Za życia jeszcze, syna utracił, gdy już piastował urząd Pretora. Zniósł mężnie cios wielce bolesny; nie przestał w osieroceniu swojem zatrudniać się sprawami publicznemi, i lubo zgrzybiałość mogła mu być usprawiedliwieniem nieczynności, nie chciał użyć tego przywileju na dogodzenie sobie, i owszem zdawało się w nim wzrastać z laty natężenie do służenia ojczyznie.

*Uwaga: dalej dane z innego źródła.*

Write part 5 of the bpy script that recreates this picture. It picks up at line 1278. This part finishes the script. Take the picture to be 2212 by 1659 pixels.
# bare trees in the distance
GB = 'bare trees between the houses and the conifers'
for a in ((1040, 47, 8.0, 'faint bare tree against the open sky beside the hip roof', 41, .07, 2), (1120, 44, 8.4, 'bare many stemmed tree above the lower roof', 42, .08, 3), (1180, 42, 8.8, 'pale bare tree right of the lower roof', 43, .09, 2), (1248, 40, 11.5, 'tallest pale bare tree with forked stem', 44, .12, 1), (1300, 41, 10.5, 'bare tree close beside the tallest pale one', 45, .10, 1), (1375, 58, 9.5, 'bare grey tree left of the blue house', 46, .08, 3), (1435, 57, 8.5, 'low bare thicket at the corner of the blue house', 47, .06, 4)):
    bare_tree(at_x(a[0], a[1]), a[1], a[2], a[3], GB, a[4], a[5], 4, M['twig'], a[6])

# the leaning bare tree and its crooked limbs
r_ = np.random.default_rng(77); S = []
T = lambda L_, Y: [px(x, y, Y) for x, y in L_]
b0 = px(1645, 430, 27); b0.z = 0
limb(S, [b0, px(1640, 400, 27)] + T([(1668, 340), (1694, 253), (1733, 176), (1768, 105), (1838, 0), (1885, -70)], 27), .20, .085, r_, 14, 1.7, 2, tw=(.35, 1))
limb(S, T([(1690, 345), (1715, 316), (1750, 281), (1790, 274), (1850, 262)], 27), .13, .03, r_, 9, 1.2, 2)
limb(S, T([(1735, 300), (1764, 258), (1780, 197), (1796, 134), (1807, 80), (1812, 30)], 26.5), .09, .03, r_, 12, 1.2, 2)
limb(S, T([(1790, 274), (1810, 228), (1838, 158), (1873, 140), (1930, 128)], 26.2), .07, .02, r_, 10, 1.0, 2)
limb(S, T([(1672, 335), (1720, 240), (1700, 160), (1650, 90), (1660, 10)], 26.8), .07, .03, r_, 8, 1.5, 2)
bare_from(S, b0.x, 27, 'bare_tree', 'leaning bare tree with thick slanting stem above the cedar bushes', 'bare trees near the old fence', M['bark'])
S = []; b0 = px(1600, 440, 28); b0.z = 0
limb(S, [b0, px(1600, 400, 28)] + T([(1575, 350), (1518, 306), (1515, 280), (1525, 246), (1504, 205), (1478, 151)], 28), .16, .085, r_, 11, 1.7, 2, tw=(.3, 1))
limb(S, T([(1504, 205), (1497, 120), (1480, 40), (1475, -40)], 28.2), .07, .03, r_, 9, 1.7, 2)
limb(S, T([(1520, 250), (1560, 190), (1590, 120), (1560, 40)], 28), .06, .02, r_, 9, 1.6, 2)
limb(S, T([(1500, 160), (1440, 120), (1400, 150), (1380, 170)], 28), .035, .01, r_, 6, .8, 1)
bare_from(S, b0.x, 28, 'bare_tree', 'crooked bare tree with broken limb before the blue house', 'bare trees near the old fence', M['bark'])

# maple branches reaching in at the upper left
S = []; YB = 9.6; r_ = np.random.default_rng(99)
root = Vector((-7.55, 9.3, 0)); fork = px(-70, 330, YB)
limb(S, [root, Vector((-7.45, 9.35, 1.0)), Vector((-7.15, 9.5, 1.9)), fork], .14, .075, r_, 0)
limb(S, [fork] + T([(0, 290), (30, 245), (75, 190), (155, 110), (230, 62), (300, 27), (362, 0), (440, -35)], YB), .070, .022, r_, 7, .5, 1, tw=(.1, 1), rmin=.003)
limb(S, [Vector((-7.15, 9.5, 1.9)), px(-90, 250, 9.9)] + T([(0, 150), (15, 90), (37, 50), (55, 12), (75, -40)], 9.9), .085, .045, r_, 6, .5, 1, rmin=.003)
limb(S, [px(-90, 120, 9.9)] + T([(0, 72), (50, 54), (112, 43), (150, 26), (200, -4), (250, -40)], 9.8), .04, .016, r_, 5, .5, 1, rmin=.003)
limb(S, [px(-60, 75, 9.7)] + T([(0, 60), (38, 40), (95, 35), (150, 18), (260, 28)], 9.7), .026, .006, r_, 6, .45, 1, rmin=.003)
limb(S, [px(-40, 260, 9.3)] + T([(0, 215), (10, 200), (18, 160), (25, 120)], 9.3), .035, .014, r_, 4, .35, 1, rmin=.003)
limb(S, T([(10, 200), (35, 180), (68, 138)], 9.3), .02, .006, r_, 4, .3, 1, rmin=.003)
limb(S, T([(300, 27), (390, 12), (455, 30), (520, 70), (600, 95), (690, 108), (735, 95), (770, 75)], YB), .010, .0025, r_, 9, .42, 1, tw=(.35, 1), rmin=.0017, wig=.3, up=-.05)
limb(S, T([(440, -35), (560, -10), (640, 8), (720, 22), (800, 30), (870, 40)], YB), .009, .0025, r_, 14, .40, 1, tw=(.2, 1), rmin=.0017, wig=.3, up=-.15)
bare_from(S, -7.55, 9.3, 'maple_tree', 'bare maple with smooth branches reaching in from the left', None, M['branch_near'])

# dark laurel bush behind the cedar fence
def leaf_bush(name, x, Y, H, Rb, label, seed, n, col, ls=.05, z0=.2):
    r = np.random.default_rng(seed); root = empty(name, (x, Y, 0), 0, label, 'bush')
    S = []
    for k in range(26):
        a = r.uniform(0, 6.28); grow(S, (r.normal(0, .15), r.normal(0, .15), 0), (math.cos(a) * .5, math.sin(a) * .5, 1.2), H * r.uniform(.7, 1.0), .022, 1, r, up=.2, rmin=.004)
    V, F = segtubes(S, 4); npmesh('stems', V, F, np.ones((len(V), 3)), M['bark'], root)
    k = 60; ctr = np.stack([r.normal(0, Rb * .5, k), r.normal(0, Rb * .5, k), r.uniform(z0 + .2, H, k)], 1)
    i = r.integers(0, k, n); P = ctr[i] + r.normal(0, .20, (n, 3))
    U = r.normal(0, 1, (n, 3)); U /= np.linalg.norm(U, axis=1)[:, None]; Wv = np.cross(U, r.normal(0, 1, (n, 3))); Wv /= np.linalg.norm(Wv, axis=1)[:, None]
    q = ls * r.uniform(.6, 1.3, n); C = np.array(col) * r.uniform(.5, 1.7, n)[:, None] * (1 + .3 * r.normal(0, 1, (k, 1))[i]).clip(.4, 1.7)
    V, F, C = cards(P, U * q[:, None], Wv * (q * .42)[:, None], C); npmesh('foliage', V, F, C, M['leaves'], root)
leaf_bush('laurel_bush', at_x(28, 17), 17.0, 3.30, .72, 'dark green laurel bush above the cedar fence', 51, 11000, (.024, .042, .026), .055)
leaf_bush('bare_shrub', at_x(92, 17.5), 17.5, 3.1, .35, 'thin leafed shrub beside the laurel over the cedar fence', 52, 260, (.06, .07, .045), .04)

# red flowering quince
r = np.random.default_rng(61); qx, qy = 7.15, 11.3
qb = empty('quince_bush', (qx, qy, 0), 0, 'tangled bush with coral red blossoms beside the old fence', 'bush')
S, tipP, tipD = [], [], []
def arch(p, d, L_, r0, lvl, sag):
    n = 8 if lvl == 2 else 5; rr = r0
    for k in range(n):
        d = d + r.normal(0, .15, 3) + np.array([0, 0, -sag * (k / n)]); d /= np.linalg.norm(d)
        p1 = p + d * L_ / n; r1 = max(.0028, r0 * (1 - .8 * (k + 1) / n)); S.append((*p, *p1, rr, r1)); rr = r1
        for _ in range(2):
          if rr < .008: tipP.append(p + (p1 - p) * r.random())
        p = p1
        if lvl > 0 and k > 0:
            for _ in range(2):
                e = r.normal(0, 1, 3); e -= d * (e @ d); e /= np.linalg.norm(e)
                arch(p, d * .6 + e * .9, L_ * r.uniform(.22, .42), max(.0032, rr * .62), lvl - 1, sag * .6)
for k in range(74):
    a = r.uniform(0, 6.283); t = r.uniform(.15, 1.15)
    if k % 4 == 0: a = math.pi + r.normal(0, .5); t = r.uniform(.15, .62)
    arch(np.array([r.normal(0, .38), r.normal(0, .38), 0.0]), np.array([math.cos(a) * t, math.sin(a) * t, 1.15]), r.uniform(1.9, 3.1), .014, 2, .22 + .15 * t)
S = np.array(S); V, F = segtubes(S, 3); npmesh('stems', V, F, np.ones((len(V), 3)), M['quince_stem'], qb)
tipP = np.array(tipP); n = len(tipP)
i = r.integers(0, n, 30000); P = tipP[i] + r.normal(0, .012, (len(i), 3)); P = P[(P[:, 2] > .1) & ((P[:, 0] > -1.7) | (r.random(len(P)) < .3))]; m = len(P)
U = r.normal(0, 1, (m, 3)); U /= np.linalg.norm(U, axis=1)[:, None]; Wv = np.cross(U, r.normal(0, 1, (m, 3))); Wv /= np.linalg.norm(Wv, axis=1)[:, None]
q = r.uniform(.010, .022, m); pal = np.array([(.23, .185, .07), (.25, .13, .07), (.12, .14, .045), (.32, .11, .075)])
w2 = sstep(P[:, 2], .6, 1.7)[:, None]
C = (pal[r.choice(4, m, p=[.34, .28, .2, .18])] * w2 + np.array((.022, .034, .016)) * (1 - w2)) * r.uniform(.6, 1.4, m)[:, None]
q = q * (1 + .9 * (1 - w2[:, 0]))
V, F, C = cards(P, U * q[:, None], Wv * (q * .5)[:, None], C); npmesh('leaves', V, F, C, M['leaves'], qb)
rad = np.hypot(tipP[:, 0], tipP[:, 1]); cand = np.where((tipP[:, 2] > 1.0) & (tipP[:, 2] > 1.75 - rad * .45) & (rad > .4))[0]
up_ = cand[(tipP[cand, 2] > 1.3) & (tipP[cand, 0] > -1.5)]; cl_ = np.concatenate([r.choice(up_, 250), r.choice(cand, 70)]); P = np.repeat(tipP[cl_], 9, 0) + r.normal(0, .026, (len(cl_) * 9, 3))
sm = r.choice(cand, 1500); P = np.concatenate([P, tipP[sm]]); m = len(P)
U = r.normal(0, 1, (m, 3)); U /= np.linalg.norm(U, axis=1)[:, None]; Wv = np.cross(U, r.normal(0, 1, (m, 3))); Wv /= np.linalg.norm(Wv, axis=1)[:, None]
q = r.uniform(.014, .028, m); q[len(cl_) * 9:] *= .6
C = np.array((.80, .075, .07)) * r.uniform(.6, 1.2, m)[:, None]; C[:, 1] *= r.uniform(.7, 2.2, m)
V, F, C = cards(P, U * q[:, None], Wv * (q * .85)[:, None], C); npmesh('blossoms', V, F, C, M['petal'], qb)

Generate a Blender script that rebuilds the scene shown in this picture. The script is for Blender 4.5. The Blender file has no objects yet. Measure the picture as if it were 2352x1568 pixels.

Ostatnia wojna Punicka skutkiem była ostatnich jego usiłowań : tak zaś jej pragnął, iż ilekroć razy choć w innych okolicznościach dawał zdanie w senacie, temi słowy zawsze rzecz swoję kończył : Delenda est Carthago, trzeba żeby Kartagina zniesioną była. Nie doczekał końca tak pożądanej wyprawy; gdy jednak dano rządy wojska młodemu Scypionowi, lubo familji jego nie sprzyjał, przepowiedział skutek wyprawy, i w tej słodkiej dla siebie nadziei życia dokonał.